You think about it, and then you pray about it.  And then, you know what you do?  Well, if you’re me, you decide to stop thinking about it, or at least to try to.  You decide to let it go.  Because while I wonder about those things, I have no way to get any answers to them.  I had no idea, fifteen years ago, what my life would be like now.  I have no idea now what my life will be like fifteen years from now.  Besides, I’ve never been any good at making long-term plans anyway. 

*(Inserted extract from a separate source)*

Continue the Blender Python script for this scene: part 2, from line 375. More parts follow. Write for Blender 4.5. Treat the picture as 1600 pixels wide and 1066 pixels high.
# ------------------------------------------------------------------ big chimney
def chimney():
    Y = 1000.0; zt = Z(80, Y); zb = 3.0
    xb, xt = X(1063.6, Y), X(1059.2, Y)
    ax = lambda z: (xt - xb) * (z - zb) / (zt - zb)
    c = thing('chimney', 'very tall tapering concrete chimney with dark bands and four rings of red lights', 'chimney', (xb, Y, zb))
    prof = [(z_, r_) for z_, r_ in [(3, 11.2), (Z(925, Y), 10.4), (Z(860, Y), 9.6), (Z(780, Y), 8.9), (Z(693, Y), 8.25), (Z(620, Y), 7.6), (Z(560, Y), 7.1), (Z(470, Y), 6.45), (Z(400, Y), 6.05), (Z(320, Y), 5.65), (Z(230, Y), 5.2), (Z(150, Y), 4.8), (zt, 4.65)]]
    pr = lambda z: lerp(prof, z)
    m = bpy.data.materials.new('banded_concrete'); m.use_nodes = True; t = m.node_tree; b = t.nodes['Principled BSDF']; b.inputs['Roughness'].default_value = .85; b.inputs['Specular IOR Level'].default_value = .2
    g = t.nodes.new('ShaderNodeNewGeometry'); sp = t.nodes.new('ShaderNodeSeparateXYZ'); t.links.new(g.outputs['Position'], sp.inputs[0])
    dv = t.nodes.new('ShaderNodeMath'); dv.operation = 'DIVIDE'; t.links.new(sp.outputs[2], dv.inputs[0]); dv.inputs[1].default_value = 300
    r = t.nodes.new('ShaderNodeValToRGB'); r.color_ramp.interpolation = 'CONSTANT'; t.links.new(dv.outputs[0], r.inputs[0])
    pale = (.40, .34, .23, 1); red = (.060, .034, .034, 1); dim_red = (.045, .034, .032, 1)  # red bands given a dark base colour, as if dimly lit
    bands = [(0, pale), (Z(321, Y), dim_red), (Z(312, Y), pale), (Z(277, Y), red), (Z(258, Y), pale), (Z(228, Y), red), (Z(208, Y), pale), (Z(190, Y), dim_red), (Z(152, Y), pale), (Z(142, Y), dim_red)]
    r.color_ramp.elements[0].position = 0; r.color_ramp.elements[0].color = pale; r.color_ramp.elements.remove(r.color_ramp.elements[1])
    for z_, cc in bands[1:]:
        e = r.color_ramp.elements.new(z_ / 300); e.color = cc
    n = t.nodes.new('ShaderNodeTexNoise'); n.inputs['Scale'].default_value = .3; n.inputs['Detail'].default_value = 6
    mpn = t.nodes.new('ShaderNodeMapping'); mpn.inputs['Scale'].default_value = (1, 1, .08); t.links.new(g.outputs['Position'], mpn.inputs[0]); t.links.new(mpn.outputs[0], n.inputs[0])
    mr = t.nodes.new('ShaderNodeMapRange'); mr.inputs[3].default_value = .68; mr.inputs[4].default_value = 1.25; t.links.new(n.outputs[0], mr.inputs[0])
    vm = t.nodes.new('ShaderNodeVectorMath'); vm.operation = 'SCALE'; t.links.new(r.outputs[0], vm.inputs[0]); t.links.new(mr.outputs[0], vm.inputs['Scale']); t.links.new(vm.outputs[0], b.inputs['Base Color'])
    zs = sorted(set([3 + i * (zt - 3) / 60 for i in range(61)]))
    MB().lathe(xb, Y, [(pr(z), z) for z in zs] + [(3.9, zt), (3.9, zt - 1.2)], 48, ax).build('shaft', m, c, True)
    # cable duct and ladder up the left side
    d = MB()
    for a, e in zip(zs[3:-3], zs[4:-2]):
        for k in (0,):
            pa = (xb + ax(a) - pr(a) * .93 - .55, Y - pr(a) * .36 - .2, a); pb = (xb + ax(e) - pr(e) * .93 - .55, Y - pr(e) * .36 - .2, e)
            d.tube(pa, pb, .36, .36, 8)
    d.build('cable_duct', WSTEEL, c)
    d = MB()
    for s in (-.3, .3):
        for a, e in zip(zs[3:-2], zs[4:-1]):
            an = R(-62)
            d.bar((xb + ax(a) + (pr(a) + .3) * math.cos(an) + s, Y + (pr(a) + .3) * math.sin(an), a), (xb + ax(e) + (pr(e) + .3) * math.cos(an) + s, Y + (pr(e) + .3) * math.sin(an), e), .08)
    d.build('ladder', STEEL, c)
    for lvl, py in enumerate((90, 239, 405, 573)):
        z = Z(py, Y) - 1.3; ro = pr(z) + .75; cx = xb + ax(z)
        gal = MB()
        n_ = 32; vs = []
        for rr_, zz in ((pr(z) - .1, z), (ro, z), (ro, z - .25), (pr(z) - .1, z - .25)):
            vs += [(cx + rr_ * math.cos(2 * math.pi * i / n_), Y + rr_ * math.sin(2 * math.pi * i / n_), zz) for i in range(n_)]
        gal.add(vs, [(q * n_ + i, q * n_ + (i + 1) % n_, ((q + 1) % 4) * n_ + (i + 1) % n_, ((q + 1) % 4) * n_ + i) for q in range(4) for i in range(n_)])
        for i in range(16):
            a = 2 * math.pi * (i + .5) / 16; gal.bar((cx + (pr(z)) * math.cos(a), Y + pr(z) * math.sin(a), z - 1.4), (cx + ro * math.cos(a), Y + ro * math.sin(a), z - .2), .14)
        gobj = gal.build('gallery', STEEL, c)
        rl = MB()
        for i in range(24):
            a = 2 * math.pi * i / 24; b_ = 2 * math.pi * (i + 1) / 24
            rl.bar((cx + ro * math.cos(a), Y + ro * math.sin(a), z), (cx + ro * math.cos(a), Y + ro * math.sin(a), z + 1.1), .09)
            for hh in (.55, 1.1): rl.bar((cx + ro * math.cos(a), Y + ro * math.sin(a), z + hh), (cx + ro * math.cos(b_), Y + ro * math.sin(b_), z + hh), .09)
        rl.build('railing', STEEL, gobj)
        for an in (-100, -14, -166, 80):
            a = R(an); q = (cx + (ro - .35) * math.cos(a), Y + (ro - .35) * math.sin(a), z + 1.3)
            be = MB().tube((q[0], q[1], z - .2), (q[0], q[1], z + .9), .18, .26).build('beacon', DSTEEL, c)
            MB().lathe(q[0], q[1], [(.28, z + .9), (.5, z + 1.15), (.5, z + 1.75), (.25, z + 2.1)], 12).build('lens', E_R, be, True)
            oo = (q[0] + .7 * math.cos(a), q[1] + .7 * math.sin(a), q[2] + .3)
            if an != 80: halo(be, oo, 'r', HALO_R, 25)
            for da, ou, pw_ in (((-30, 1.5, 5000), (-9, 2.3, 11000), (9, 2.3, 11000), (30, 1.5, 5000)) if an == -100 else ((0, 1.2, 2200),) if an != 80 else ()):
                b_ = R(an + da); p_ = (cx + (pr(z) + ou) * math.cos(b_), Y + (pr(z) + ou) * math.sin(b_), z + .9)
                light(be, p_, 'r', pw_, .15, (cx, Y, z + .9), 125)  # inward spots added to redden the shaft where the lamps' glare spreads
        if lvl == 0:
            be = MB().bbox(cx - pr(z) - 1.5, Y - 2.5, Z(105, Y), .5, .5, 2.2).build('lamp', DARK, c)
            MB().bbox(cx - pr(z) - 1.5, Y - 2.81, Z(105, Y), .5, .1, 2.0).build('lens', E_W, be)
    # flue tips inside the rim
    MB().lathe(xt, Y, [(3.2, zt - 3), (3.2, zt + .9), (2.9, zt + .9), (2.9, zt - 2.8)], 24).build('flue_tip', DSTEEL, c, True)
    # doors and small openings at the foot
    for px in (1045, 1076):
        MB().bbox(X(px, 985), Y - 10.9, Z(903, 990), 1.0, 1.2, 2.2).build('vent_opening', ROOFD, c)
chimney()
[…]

So it seems to me that the best thing for me to do is to keep doing what I’ve always done.  That is to live in the present.  It’s to do my best in the place I am and with the things God has given me to do.  When God has something else for me to do, God will let me know about it.  God let me know when it was time to leave state government and go into private law practice.  God let me know when it was time to leave private law practice and go into the ministry.  When the time comes for me to leave ministry, either to retire or simply to do something else, I’m pretty sure God will let me know that, too.

So let’s just all keep living in the present.  And let’s make that present the best we can make it.  There’s plenty of life in the old boy yet!